THE RECORDS
%%

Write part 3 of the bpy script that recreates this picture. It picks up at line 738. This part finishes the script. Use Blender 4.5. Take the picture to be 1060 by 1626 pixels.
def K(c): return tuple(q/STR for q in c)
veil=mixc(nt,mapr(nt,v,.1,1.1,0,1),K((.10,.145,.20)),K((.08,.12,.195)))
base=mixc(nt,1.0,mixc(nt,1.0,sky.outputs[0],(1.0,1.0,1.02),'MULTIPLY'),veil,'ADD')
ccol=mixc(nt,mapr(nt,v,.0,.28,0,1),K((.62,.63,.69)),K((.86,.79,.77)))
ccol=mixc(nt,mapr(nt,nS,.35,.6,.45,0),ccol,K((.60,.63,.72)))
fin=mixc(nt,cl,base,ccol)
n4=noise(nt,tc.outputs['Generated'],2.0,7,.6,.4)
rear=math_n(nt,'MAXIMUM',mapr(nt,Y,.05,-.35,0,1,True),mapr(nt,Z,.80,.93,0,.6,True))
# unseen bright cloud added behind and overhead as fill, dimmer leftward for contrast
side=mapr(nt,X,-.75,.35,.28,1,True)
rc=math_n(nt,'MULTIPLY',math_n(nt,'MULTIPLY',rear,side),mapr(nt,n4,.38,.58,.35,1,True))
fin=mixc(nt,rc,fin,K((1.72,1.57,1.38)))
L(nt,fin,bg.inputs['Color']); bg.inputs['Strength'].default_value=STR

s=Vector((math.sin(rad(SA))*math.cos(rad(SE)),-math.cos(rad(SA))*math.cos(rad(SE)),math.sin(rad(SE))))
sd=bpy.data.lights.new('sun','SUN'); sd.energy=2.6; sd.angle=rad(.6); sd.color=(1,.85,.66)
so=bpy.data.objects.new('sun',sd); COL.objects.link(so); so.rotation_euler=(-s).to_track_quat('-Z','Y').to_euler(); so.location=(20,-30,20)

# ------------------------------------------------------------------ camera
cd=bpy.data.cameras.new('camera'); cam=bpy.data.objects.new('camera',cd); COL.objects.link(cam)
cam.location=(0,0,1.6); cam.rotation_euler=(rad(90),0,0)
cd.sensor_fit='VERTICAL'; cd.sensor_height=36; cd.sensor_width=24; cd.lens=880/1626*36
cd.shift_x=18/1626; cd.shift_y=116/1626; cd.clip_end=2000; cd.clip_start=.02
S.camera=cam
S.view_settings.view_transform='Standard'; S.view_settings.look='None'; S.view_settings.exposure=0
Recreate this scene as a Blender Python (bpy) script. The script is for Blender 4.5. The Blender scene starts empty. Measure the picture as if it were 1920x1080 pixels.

%%

EXERCISE OBJECTIVE
Make an exact copy of all the data.

FINISHED ANSWER
Write part 3 of the bpy script that recreates this picture. It picks up at line 738. This part finishes the script. Use Blender 4.5. Take the picture to be 1060 by 1626 pixels.
def K(c): return tuple(q/STR for q in c)
veil=mixc(nt,mapr(nt,v,.1,1.1,0,1),K((.10,.145,.20)),K((.08,.12,.195)))
base=mixc(nt,1.0,mixc(nt,1.0,sky.outputs[0],(1.0,1.0,1.02),'MULTIPLY'),veil,'ADD')
ccol=mixc(nt,mapr(nt,v,.0,.28,0,1),K((.62,.63,.69)),K((.86,.79,.77)))
ccol=mixc(nt,mapr(nt,nS,.35,.6,.45,0),ccol,K((.60,.63,.72)))
fin=mixc(nt,cl,base,ccol)
n4=noise(nt,tc.outputs['Generated'],2.0,7,.6,.4)
rear=math_n(nt,'MAXIMUM',mapr(nt,Y,.05,-.35,0,1,True),mapr(nt,Z,.80,.93,0,.6,True))
# unseen bright cloud added behind and overhead as fill, dimmer leftward for contrast
side=mapr(nt,X,-.75,.35,.28,1,True)
rc=math_n(nt,'MULTIPLY',math_n(nt,'MULTIPLY',rear,side),mapr(nt,n4,.38,.58,.35,1,True))
fin=mixc(nt,rc,fin,K((1.72,1.57,1.38)))
L(nt,fin,bg.inputs['Color']); bg.inputs['Strength'].default_value=STR

s=Vector((math.sin(rad(SA))*math.cos(rad(SE)),-math.cos(rad(SA))*math.cos(rad(SE)),math.sin(rad(SE))))
sd=bpy.data.lights.new('sun','SUN'); sd.energy=2.6; sd.angle=rad(.6); sd.color=(1,.85,.66)
so=bpy.data.objects.new('sun',sd); COL.objects.link(so); so.rotation_euler=(-s).to_track_quat('-Z','Y').to_euler(); so.location=(20,-30,20)

# ------------------------------------------------------------------ camera
cd=bpy.data.cameras.new('camera'); cam=bpy.data.objects.new('camera',cd); COL.objects.link(cam)
cam.location=(0,0,1.6); cam.rotation_euler=(rad(90),0,0)
cd.sensor_fit='VERTICAL'; cd.sensor_height=36; cd.sensor_width=24; cd.lens=880/1626*36
cd.shift_x=18/1626; cd.shift_y=116/1626; cd.clip_end=2000; cd.clip_start=.02
S.camera=cam
S.view_settings.view_transform='Standard'; S.view_settings.look='None'; S.view_settings.exposure=0
Recreate this scene as a Blender Python (bpy) script. The script is for Blender 4.5. The Blender scene starts empty. Measure the picture as if it were 1920x1080 pixels.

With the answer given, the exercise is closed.